SAN SALVADOR – Salvadoran President Mauricio Funes apologized to the nation’s indigenous peoples for the harm they have suffered over the past five centuries.
“The government that I lead wishes to be the first government that in the name of the Salvadoran state … makes an act of contrition and begs the pardon of the indigenous communities for the persecution, for the extermination of which they were victims for so many years,” Funes said on the 518th anniversary of Columbus’ landing in the Americas.
“From this day forward we officially terminate our historical denial of the diversity of our peoples and acknowledge El Salvador to be a
multiethnic and multicultural society,” he said in inaugurating the First National Indigenous Congress.
Funes recalled episodes of national history such as the first uprising of native people in the country, which took place in 1832, as a result of the “reigning model of oppression.”
He recalled that the uprising was “suffocated by repression and force” and that 100 years later, in 1932, “history repeated itself” and the government at the time “gave the same brutal, violent response to the requests of the native communities,” killing more than 32,000 people.

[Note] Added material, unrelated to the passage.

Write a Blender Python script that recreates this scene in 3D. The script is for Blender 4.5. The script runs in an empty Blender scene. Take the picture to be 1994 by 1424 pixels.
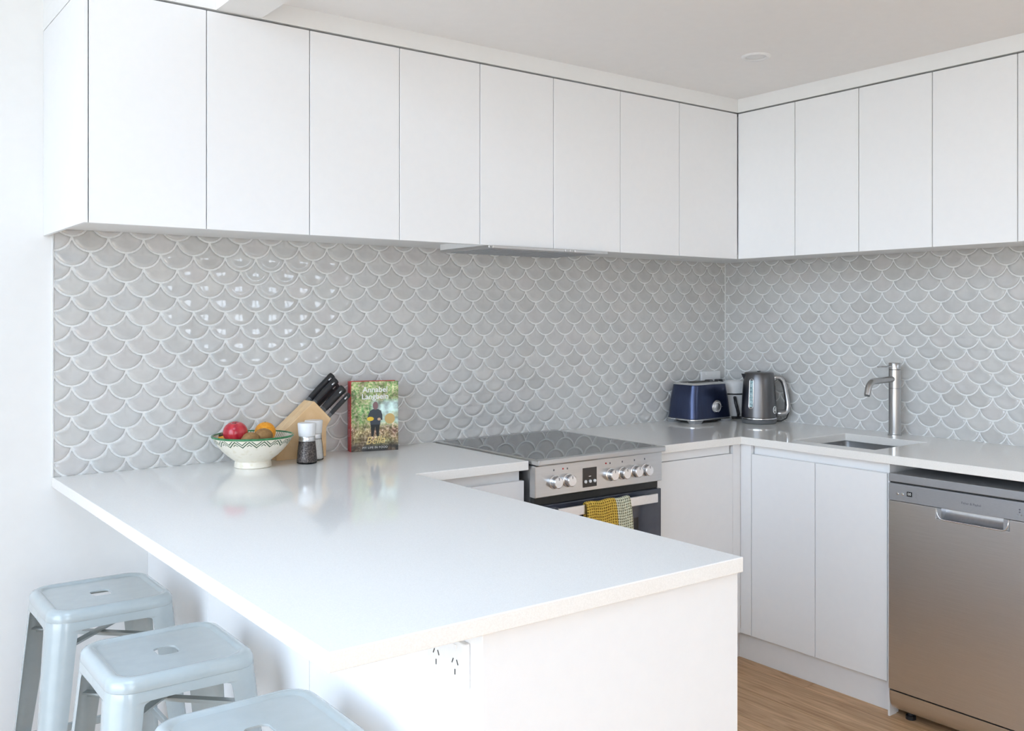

Funes installed a congress that will seek “the necessary consensus among representatives of indigenous peoples to constitute a National Committee to formulate public policies for that segment of the population,” his office said in a communique.
“With the work of this congress I am sure that we are taking another step toward acknowledging their rights,” he said.
Funes, the first leftist president in Salvadoran history, has previously apologized for the assassination three decades ago of Archbishop Oscar Arnulfo Romero and for the estimated 75,000 people killed in the country’s 1980-1992 civil war.